On one hand Hohepa Maclean can count the number of fluent Māori speakers that remain in his Far North hapū.
He says there’s just one aunt in his entire whānau who can perform the karanga to welcome manuhiri.
He also knows of pōwhiri at his marae that have been completed in English because there are few, if any, who can recite their whakapapa or whaikōrero.
Hohepa, a Te Wānanga o Aotearoa reo Māori kaiako, says it’s a grim and depressing reality his people are facing and one that is perhaps not unfamiliar to other hapū.
“Within a generation or two we could lose the reo or be left with literally a handful of people who can speak the language.”
“It’s very sad.”
Hohepa, who is also a Te Panekiretanga o te reo Māori alumni, is studying towards his PhD at Auckland University of Technology researching the health of his hapū Patukoraha.
His post-graduate research saw him develop a language strategy for both Patukoraha and Te Whānau Moana, both subtribes of Ngāti Kahu.
He is now trying to find language motivation theories to increase the need among his whānau to want to learn their reo and whakapapa.
“The question that came to me was how do you translate positive attitudes in to positive action and what is it that motivates people to not just learn Te Ara Reo Māori 1, 2 and 3, but to really carry on and really learn te reo Māori so that’s the basis of my thesis.”
“I want to know what motivates people to learn their native languages and how can you put that in to strategy.”
Hohepa’s research has found a lot of literature around people learning second languages like Japanese schoolchildren learning English at school and new immigrants picking up another language as they integrate in to a new culture.

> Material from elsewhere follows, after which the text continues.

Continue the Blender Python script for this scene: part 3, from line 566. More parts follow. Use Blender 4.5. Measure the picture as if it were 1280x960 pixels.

“But there’s not a lot around with regards to people learning their own language other than the fact it’s their own language and they might not necessarily get any wider social-standing or economic benefits from it.”
He said many were motivated to learn Māori by their service to their whānau and iwi and the belief they must fulfil certain aspects on the marae.
His post-graduate research revealed there are about 500 people of Patukoraha descent.
But despite his efforts not many were responding to his current study, which could be a sign that others within the wider whānau don’t know him or it could be a sense of apathy.
“But I think there’s an apathy in general to learning the reo if you look at the statistics,” he said.
“Less than five percent are matatau (fluent) and over 80 per cent only have the basics and although there seems to be really good attitudes to it that it’s important and has a significant part in Māori identity there wasn’t a coinciding application to learning te reo.”
Hohepa’s research is the first of its kind based on his people.
He knows the findings, which should be made available by the end of 2016, will have implications not only for his hapū but others throughout Aotearoa and even other cultures abroad who are trying to revitalise their language.
He fears that his people could have a complete loss of language.
“That’s true. We don’t know the full extent as to how many of our mokopuna are going through kōhanga but we know that less than a third are in Maori education.”